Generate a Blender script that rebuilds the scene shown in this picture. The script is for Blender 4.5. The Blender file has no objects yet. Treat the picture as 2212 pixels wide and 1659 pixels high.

====================

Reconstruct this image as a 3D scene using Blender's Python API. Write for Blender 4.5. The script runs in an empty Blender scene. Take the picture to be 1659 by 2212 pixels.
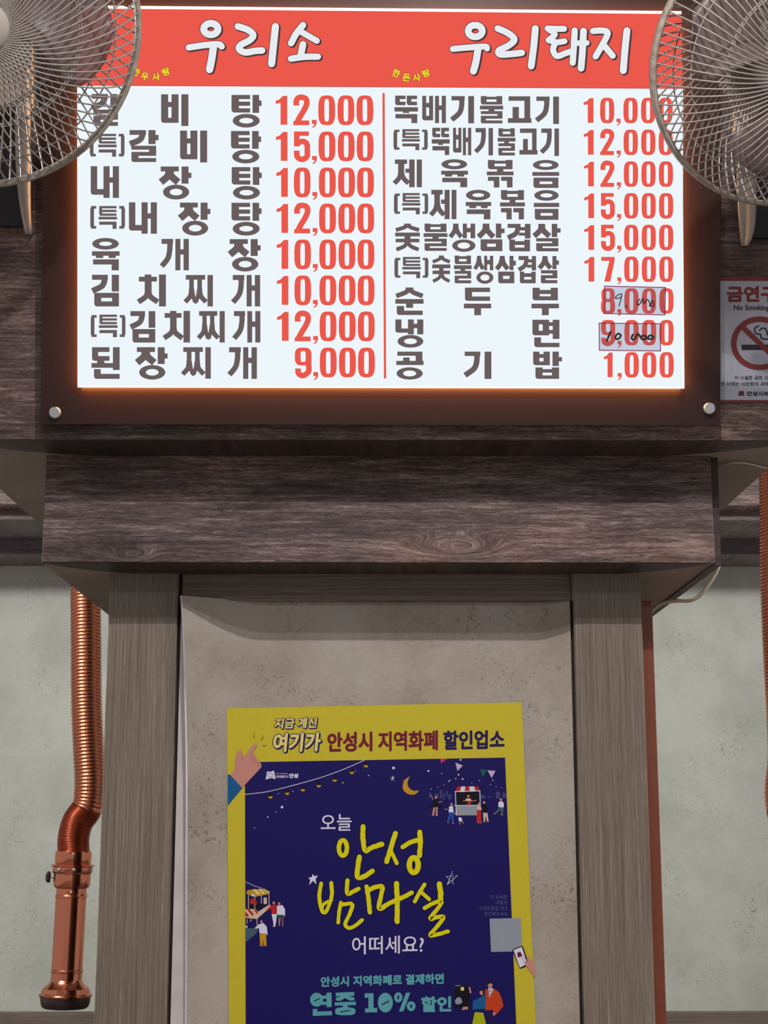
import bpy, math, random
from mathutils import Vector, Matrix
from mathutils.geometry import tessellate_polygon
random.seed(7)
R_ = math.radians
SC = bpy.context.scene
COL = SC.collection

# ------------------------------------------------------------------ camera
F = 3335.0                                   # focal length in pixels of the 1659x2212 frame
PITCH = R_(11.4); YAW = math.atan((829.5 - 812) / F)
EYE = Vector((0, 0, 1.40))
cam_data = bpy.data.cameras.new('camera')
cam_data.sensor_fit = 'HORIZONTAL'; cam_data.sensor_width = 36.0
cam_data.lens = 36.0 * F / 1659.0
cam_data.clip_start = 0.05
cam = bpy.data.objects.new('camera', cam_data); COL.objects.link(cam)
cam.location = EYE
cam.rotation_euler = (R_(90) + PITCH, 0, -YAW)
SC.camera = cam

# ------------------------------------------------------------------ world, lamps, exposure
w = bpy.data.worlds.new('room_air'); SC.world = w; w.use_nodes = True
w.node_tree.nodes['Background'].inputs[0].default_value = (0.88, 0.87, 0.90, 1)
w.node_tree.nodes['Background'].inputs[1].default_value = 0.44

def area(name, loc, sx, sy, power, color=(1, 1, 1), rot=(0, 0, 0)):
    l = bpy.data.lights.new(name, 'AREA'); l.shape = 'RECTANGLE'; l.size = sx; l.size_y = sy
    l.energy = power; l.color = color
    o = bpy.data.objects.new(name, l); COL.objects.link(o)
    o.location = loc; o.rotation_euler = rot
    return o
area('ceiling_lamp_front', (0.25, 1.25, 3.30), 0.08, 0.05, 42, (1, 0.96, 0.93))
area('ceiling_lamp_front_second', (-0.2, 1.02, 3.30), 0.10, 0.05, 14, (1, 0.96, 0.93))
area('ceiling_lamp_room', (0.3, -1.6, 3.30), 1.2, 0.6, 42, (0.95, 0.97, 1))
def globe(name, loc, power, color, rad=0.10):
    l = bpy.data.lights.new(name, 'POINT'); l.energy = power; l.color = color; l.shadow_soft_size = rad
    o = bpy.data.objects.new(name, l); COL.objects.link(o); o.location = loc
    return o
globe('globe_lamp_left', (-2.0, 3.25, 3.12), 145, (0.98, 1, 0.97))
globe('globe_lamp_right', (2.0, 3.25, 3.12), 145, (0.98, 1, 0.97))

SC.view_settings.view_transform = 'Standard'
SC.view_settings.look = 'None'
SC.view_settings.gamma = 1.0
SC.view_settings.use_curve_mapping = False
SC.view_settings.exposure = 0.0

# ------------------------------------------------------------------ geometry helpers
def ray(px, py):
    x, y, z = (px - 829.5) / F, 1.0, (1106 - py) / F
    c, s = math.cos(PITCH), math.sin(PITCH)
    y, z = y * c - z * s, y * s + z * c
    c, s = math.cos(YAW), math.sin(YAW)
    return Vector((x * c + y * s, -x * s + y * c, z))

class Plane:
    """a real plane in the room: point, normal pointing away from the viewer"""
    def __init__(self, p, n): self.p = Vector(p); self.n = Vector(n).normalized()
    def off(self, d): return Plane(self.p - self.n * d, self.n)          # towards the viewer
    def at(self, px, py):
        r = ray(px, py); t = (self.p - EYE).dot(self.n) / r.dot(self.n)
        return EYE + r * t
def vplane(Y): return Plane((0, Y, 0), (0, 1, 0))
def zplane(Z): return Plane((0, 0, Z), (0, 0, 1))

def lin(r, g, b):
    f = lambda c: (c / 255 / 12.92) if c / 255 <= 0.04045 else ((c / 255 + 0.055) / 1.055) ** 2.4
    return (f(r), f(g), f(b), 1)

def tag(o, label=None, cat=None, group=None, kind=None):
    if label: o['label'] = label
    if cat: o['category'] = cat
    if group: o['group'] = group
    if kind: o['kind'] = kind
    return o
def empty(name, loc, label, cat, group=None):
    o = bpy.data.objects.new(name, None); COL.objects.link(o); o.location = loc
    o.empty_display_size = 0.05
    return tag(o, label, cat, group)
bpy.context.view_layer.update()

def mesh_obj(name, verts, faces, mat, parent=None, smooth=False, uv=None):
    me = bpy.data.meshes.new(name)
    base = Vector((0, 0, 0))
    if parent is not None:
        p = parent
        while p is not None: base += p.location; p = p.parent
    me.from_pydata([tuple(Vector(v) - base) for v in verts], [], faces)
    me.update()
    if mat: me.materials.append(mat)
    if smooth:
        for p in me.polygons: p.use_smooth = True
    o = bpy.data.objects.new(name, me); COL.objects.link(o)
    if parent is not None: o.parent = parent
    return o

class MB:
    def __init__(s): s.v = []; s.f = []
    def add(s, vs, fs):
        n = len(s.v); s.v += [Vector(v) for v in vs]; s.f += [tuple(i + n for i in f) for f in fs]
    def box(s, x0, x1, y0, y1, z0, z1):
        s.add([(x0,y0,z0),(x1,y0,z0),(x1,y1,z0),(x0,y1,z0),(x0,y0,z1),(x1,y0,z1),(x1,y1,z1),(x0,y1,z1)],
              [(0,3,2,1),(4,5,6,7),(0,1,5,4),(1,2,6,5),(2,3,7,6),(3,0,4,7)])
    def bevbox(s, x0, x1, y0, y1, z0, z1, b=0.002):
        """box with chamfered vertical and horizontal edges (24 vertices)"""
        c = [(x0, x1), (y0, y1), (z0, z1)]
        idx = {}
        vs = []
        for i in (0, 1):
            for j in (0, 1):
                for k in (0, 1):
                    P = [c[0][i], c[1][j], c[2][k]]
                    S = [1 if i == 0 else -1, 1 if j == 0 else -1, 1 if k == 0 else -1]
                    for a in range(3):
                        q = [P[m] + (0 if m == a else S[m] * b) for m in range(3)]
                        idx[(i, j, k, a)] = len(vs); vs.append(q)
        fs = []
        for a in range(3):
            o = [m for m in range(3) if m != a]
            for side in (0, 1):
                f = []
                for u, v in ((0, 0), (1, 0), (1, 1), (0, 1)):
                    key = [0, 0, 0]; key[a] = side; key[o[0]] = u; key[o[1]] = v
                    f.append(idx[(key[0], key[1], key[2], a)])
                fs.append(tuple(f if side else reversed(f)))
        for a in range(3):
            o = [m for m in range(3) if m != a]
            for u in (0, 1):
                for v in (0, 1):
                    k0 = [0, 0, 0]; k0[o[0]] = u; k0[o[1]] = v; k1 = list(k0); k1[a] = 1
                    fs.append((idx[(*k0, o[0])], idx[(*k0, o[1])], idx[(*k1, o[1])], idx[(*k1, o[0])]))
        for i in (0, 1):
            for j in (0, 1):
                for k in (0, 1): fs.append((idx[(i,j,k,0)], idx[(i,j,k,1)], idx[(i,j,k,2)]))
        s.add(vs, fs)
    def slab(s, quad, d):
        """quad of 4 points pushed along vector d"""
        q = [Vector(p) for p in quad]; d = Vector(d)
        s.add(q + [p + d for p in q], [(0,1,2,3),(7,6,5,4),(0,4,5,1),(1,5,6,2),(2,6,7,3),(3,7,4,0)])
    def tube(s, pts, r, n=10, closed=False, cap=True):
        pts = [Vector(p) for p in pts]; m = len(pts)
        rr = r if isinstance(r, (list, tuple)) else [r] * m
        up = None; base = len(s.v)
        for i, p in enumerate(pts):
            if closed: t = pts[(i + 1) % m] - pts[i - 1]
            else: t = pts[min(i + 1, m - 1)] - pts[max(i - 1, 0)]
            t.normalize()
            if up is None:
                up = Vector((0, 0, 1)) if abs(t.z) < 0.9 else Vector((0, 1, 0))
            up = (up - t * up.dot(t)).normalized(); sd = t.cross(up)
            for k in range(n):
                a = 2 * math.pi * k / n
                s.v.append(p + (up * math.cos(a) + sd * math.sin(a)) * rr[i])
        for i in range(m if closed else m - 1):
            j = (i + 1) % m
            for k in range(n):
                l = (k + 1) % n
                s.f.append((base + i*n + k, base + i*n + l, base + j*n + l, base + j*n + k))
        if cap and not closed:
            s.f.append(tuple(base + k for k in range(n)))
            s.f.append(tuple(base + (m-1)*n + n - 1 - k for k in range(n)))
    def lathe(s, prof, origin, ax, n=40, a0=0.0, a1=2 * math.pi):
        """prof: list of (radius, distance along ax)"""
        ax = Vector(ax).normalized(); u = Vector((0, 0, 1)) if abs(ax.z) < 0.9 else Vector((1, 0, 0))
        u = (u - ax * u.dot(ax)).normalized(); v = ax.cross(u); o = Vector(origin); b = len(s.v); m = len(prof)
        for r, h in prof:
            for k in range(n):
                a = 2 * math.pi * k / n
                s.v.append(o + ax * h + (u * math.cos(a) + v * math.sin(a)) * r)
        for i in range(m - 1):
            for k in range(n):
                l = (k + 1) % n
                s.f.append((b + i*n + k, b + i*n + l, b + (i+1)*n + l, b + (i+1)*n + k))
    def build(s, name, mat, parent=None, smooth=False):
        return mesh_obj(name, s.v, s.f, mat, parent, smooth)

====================

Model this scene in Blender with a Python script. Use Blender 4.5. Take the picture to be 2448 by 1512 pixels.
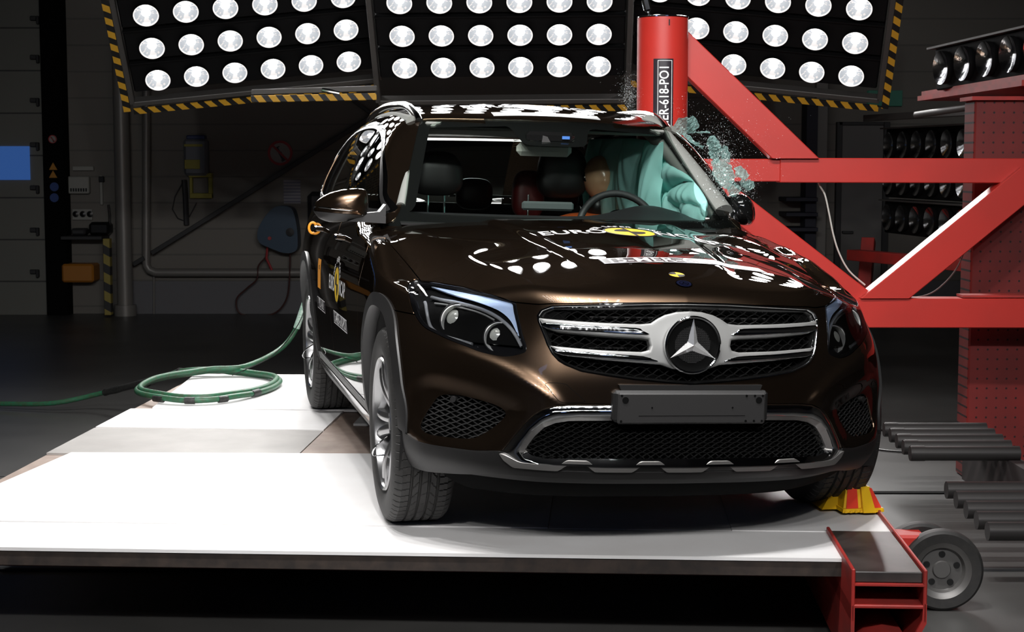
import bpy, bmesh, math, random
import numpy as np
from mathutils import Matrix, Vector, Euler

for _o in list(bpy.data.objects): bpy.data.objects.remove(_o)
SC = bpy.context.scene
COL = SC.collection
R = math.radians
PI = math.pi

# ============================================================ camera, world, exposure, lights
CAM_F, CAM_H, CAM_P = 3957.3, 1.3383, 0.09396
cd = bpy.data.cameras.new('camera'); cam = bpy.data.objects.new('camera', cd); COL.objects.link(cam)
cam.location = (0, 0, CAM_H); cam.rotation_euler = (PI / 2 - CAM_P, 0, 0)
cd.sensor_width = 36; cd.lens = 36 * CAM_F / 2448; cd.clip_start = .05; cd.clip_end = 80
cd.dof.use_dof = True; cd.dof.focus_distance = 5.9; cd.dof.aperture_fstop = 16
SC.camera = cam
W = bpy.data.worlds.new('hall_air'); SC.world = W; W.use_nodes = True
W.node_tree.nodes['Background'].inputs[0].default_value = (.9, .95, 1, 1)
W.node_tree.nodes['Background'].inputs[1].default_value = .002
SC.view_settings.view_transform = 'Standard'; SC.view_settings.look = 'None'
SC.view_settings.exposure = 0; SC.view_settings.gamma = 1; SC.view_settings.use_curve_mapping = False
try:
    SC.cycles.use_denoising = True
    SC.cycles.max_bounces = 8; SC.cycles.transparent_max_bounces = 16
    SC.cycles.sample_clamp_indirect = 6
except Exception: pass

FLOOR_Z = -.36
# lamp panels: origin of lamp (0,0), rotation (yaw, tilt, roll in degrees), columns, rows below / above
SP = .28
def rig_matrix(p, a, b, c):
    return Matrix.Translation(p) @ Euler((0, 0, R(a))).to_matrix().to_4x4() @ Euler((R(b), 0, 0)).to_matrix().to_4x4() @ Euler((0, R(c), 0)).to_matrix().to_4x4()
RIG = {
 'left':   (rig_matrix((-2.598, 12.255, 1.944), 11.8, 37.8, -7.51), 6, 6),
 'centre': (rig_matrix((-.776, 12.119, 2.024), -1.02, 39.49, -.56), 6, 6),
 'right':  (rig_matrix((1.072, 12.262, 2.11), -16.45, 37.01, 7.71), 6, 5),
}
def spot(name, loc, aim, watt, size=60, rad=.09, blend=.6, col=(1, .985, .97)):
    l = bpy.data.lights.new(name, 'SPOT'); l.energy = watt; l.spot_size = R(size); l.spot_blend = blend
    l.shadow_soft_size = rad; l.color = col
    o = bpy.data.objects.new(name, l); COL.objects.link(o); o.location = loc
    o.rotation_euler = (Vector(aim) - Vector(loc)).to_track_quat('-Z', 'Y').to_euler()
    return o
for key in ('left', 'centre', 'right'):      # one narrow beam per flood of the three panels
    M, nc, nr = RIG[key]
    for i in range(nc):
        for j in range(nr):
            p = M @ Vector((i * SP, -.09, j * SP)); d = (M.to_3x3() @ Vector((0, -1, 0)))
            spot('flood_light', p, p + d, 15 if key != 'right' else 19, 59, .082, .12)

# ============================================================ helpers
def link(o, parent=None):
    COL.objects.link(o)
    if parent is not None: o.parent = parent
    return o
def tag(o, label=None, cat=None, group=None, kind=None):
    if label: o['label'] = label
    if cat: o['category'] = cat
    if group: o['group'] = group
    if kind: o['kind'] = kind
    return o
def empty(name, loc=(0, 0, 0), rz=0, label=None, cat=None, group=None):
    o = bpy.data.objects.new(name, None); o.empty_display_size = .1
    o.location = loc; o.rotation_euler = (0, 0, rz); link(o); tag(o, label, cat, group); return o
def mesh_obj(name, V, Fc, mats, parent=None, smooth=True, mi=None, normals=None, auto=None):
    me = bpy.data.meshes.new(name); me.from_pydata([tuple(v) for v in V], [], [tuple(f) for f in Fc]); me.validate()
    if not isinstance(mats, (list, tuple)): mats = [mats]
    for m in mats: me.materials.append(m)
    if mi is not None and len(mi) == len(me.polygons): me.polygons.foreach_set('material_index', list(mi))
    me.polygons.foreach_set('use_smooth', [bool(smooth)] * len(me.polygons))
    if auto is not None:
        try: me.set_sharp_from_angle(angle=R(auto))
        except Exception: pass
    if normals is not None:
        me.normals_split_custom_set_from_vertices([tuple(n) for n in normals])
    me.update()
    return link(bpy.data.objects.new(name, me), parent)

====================

Write out again exactly the lines above from the one with "Reconstruct this image" through the one with "SC.view_settings.exposure = 0.0", adding no other lines and no pictures.

--- Answer to the problem ---
Reconstruct this image as a 3D scene using Blender's Python API. Write for Blender 4.5. The script runs in an empty Blender scene. Take the picture to be 1659 by 2212 pixels.
import bpy, math, random
from mathutils import Vector, Matrix
from mathutils.geometry import tessellate_polygon
random.seed(7)
R_ = math.radians
SC = bpy.context.scene
COL = SC.collection

# ------------------------------------------------------------------ camera
F = 3335.0                                   # focal length in pixels of the 1659x2212 frame
PITCH = R_(11.4); YAW = math.atan((829.5 - 812) / F)
EYE = Vector((0, 0, 1.40))
cam_data = bpy.data.cameras.new('camera')
cam_data.sensor_fit = 'HORIZONTAL'; cam_data.sensor_width = 36.0
cam_data.lens = 36.0 * F / 1659.0
cam_data.clip_start = 0.05
cam = bpy.data.objects.new('camera', cam_data); COL.objects.link(cam)
cam.location = EYE
cam.rotation_euler = (R_(90) + PITCH, 0, -YAW)
SC.camera = cam

# ------------------------------------------------------------------ world, lamps, exposure
w = bpy.data.worlds.new('room_air'); SC.world = w; w.use_nodes = True
w.node_tree.nodes['Background'].inputs[0].default_value = (0.88, 0.87, 0.90, 1)
w.node_tree.nodes['Background'].inputs[1].default_value = 0.44

def area(name, loc, sx, sy, power, color=(1, 1, 1), rot=(0, 0, 0)):
    l = bpy.data.lights.new(name, 'AREA'); l.shape = 'RECTANGLE'; l.size = sx; l.size_y = sy
    l.energy = power; l.color = color
    o = bpy.data.objects.new(name, l); COL.objects.link(o)
    o.location = loc; o.rotation_euler = rot
    return o
area('ceiling_lamp_front', (0.25, 1.25, 3.30), 0.08, 0.05, 42, (1, 0.96, 0.93))
area('ceiling_lamp_front_second', (-0.2, 1.02, 3.30), 0.10, 0.05, 14, (1, 0.96, 0.93))
area('ceiling_lamp_room', (0.3, -1.6, 3.30), 1.2, 0.6, 42, (0.95, 0.97, 1))
def globe(name, loc, power, color, rad=0.10):
    l = bpy.data.lights.new(name, 'POINT'); l.energy = power; l.color = color; l.shadow_soft_size = rad
    o = bpy.data.objects.new(name, l); COL.objects.link(o); o.location = loc
    return o
globe('globe_lamp_left', (-2.0, 3.25, 3.12), 145, (0.98, 1, 0.97))
globe('globe_lamp_right', (2.0, 3.25, 3.12), 145, (0.98, 1, 0.97))

SC.view_settings.view_transform = 'Standard'
SC.view_settings.look = 'None'
SC.view_settings.gamma = 1.0
SC.view_settings.use_curve_mapping = False
SC.view_settings.exposure = 0.0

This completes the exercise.